2011: Hairy election
Speaking of Trump, he — or at least his hair — first appeared as the punchline in a strip covering the Republican candidates vying for the 2012 Presidential nomination. The GOP indeed rebuffed his advances and birtherism that election, but they obviously failed to do so again four years later. Sigh, if only they had. Of course, since they didn’t, Trump would come to be a frequent player in my cast of characters.

2017: Tinderella
The annual Best of Charleston issues often provided an opportunity to embrace a theme instead of a political topic, and to spread out over a full-page canvas for a longer-form comic strip. The 2017 issue’s theme of “Fairy Tale” inspired a ribald Disney-fied satire of online dating, with a cartoon that continues to resonate with audiences years later.

2018: ‘Merica first
A silver lining of Trump and his MAGA movement is the fount of hypocrisy, hate and corruption to call out, and no more so than during his time in the Oval Office. This constant practice at honing my satirical commentary paid off professionally, as a handful of strips — including some related to Trump and his Supreme Court pick Brett Kavanaugh — would receive an honorable mention in the Association of Alternative Newsmedia award for cartoons in 2019, an award for which I’d routinely be a finalist in the years that followed.

2022: Pro-life?
While plenty of cartoonists satirize events in Washington, D.C., and on the global stage, those covering South Carolina — much less, Charleston — are more rare. As such, I constantly hear appreciation from local readers when I turn my focus from national politics to instead highlight issues closer to home.
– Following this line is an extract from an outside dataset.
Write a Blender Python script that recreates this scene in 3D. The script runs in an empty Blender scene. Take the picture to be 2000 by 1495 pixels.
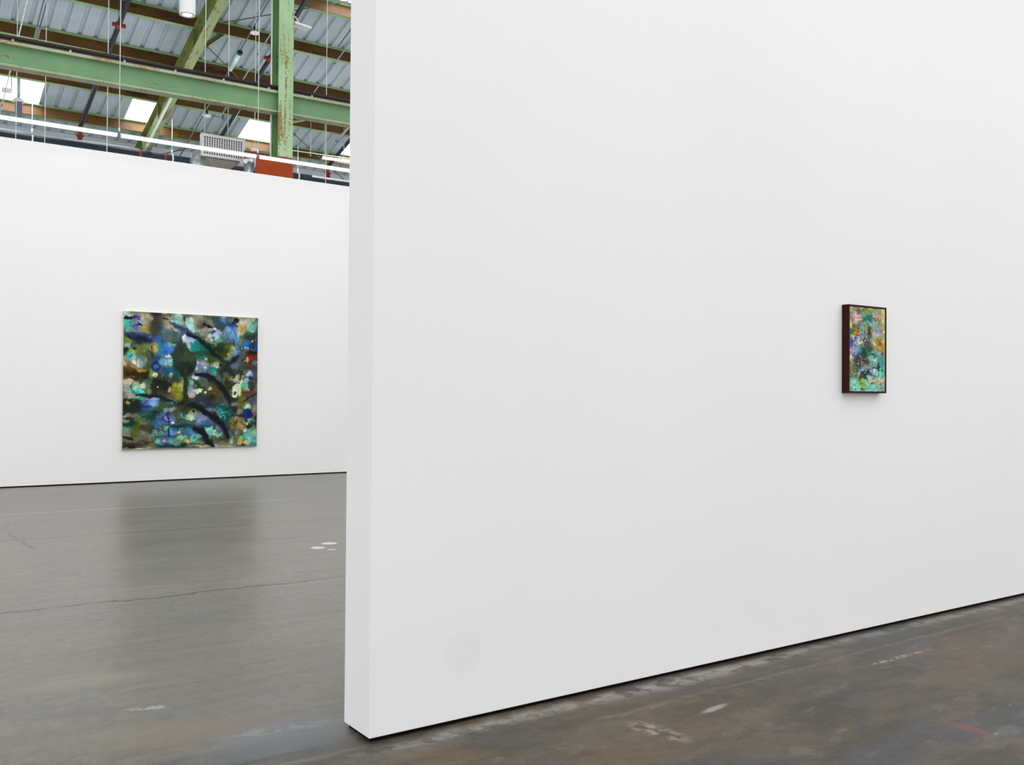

This appreciation was shared by the Association of American Editorial Cartoonists, when it presented me with the esteemed Rex Babin Award for Local Cartooning in 2022. To learn that a trio of Pulitzer Prize winners — Rob Rogers, Newsday’s Matt Davies, and The Economist’s Kevin “KAL” Kallaugher — judged my work worthy of the recognition definitely helped quiet the ol’ Imposter Syndrome some, as does my now sitting on that same panel, judging the same level of work in which I once competed.